Construction near the entrance to the Alex Fraser Bridge from Nordel Way. (Grace Kennedy photo)

Work begins on Alex Fraser Bridge counterflow lane

$70-million project is expected to be complete in fall 2018

Construction has begun on a new moveable counterflow lane on the Alex Fraser Bridge.

Crews started on the first phase of the project Dec. 4, working to to remove the existing cast-in-place concrete barrier and install a new traffic signal and lighting at the Nordel Way northbound on-ramp intersection. This work is expected to be completed at the end of May 2018.

After that, work will begin on the project’s second phase, modifying the existing six lanes on the bridge and removing the shoulders to bring the total number of travel lanes to seven, and installing a moveable barrier that can be shifted to accommodate peak traffic periods with the help of a machine known as a “road zipper.”

Lindsay Transportation Solutions, a U.S.-based subsidiary of Lindsay Corporation, will provide the moveable barrier and two road zippers, and will manufacture the components in California and Nebraska. The contract is valued at approximately $20 million.

The majority of the work will be done at night so as to minimize the project’s impact on traffic, and three lanes will remain open in each direction during the day.

The new counterflow lane is expected to be complete in fall 2018. To accommodate the seven lanes, the speed limit over the bridge will be reduced from 90 to 70 km/h. Cyclist and pedestrian access will not be affected.

The $70-million project, first announced on January 19, 2017 by then-Transportation Minister Todd Stone, will be partially funded by the federal government, to the tune of $33,965,000, through the provincial-territorial infrastructure component of its New Building Canada Fund. The province is picking up the tab for the remaining $36,125,000.

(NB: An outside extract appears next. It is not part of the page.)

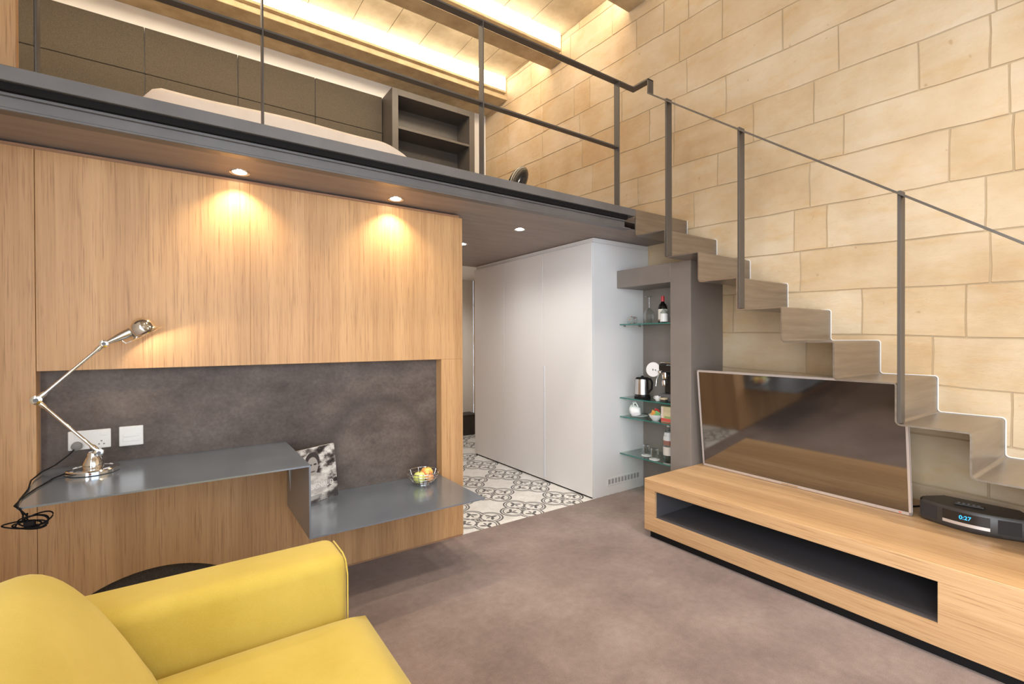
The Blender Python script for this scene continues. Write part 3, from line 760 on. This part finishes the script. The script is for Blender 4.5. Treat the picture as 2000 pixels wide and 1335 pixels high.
def wineglass(x, y, lab):
    t = thing('wine_glass', (x, y, Z1), lab, 'glass', 'upturned wine glasses')
    MB().lathe([(.034, 0), (.042, .03), (.046, .065), (.040, .100), (.018, .125), (.005, .135)], (x, y, Z1), 28, cap0=False, cap1=False).build('bowl', THIN, t, smooth=60)
    MB().lathe([(.005, .135), (.0035, .16), (.004, .222)], (x, y, Z1), 12, cap0=False, cap1=False).build('stem', GLASS, t, smooth=60)
    MB().lathe([(.004, .222), (.036, .230), (.036, .232), (.0, .233)], (x, y, Z1), 28, cap0=False, cap1=False).build('foot', THIN, t, smooth=40)
wineglass(3.28, 2.652, 'upturned wine glass in the middle of the top glass shelf')
wineglass(3.345, 2.435, 'upturned wine glass half hidden behind the taupe column')
wb_ = thing('wine_bottle', (3.27, 2.505, Z1), 'dark wine bottle with red capsule and cream label', 'bottle')
DKG = plain('dark_bottle_glass', (.008, .006, .006), .1); CREAM = plain('cream_label', (.80, .76, .66), .6); RED = plain('red_capsule', (.50, .03, .04), .35)
MB().lathe([(.034, 0), (.036, .004), (.036, .130), (.030, .150), (.015, .168), (.0135, .180)], (3.27, 2.505, Z1), 24).build('body', DKG, wb_, smooth=50)
MB().lathe([(.0365, .020), (.0365, .115)], (3.27, 2.505, Z1), 24, cap0=False, cap1=False).build('label', CREAM, wb_, smooth=60)
MB().lathe([(.0368, .016), (.0368, .030)], (3.27, 2.505, Z1), 24, cap0=False, cap1=False).build('label_band', plain('brown_band', (.20, .12, .08), .6), wb_, smooth=60)
MB().lathe([(.0142, .178), (.0142, .222), (.010, .224)], (3.27, 2.505, Z1), 20).build('capsule', RED, wb_, smooth=50)
mb_ = thing('miniature_bottle', (3.22, 2.455, Z1), 'small clear bottle with white label beside the wine bottle', 'bottle')
MB().lathe([(.028, 0), (.030, .004), (.030, .085), (.012, .105), (.011, .122)], (3.22, 2.455, Z1), 22).build('body', THIN, mb_, smooth=50)
MB().lathe([(.0305, .010), (.0305, .075)], (3.22, 2.455, Z1), 22, cap0=False, cap1=False).build('label', PLASTICW, mb_, smooth=60)
MB().cyl((3.22, 2.455, Z1+.121), (3.22, 2.455, Z1+.136), .012, 14).build('cap', BLACK, mb_, smooth=50)
tg = thing('patterned_tumbler', (3.22, 2.78, Z1), 'small glass with brown print lying on its side', 'glass')
MB().lathe([(.026, 0), (.031, .008), (.033, .075)], (3.22, 2.745, Z1+.0335), 24, (0, 1, 0), cap1=False).build('bowl', THIN, tg, smooth=50)
for k in range(5):
    an = 2*PI*k/5+.5
    MB().ball((3.22+.0318*math.cos(an), 2.785, Z1+.0335+.0318*math.sin(an)), .010, 10, 6, (.5, 1.1, .5) ).build('print_motif', plain('brown_print_%d' % k, (.42, .20, .15), .5), tg, smooth=60)
# kettle
KT = Vector((3.255, 2.705, Z2))
kt = thing('electric_kettle', KT, 'brushed steel electric kettle with black handle', 'kettle')
MB().lathe([(.066, 0), (.068, .004), (.066, .016)], KT, 32).build('power_base', BLACK, kt, smooth=40)
MB().lathe([(.064, .016), (.064, .034)], KT, 32, cap0=False, cap1=False).build('lower_band', BLACKGLOSS, kt, smooth=40)
MB().lathe([(.064, .034), (.062, .10), (.058, .163), (.0, .165)], KT, 32, cap0=False, cap1=False).build('body', BRUSHED, kt, smooth=40)
MB().lathe([(.057, .163), (.050, .176), (.012, .180), (.010, .190), (.0, .191)], KT, 28, cap1=False).build('lid', BLACK, kt, smooth=50)
MB().prism([KT+Vector((-.012, .052, .160)), KT+Vector((.012, .052, .160)), KT+Vector((0, .082, .163))], (0, 0, -.03)).build('spout', BRUSHED, kt)
MB().tube([KT+Vector((0, -.050, .165)), KT+Vector((0, -.085, .168)), KT+Vector((0, -.103, .140)), KT+Vector((0, -.098, .085)), KT+Vector((0, -.062, .050))], .009, 10).build('handle', BLACK, kt, smooth=60)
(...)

“Our government is committed to finding solutions that will reduce gridlock, so people can spend less time stuck in traffic and more time with their families,” said Minister of Transportation and Infrastructure Claire Trevena in statement released on Dec. 21. “Installing a moveable barrier system on the Alex Fraser Bridge will bring congestion relief for commuters who frequently use this crossing.”

Also included in the bridge improvement project will be 13 dynamic message signs to be placed strategically around Metro Vancouver to advise motorists in real time of delays on the four major Fraser River crossings: the Alex Fraser, Port Mann and Pattullo bridges and the George Massey Tunnel. That part of the project will go to tender in the spring of 2018.

According to the government’s webpage for the Alex Fraser improvement project, an average of more than 119,000 vehicles use the bridge every day, with drivers experiencing lines more than three kilometres long during rush hour.

Once work is complete, the ministry says, bridge users can expect to save about 12 to 16 minutes during the afternoon rush hour in the southbound direction and about six minutes during the morning rush hour in the northbound direction.

Rush hour congestion has been an ongoing source of frustration for regular users of the Fraser River crossing, prompting local and provincial governments to implement a number of projects and initiatives aimed at easing traffic both on and off the bridge.

In October 2016, the transportation ministry installed a traffic light at the Highway 91 southbound off-ramp to Cliveden Avenue on Annacis Island in order to dissuade drivers from using the industrial area as a means of bypassing bridge traffic. At the same time, Delta Police stepped up traffic enforcement on the island in the hopes of catching so-called bridge cheaters.

The tactic of southbound drivers using the long Annacis off-ramp, turning around on the island and then rejoining Highway 91 caused near-gridlock on the island, prompting businesses and employees to complain that their ability to move on or off the island is impeded, and Delta Police and Delta Fire to voice their concerns regarding access to the island in the event of an emergency.

In December 2016, construction began on a new interchange at 72nd Avenue that would eliminate the only traffic light on the Highway 91 corridor and a major choke point for traffic. Work is expected to last through to winter 2018.

Some drivers hoped the lifting of tolls on the Port Mann and Golden Ears bridges on Aug. 31 would ease congestion on the Alex Fraser, but according a report by City of Delta staff released in November, that hasn’t been the case.

Citing transportation ministry numbers, the report says that while volume did increase on the Port Mann and Golden Ears — by 27 and 30 per cent, respectively — neither the George Massey Tunnel nor the Alex Fraser saw a noticeable change in traffic. The Pattullo Bridge, meanwhile, did see a 12-per-cent drop in traffic.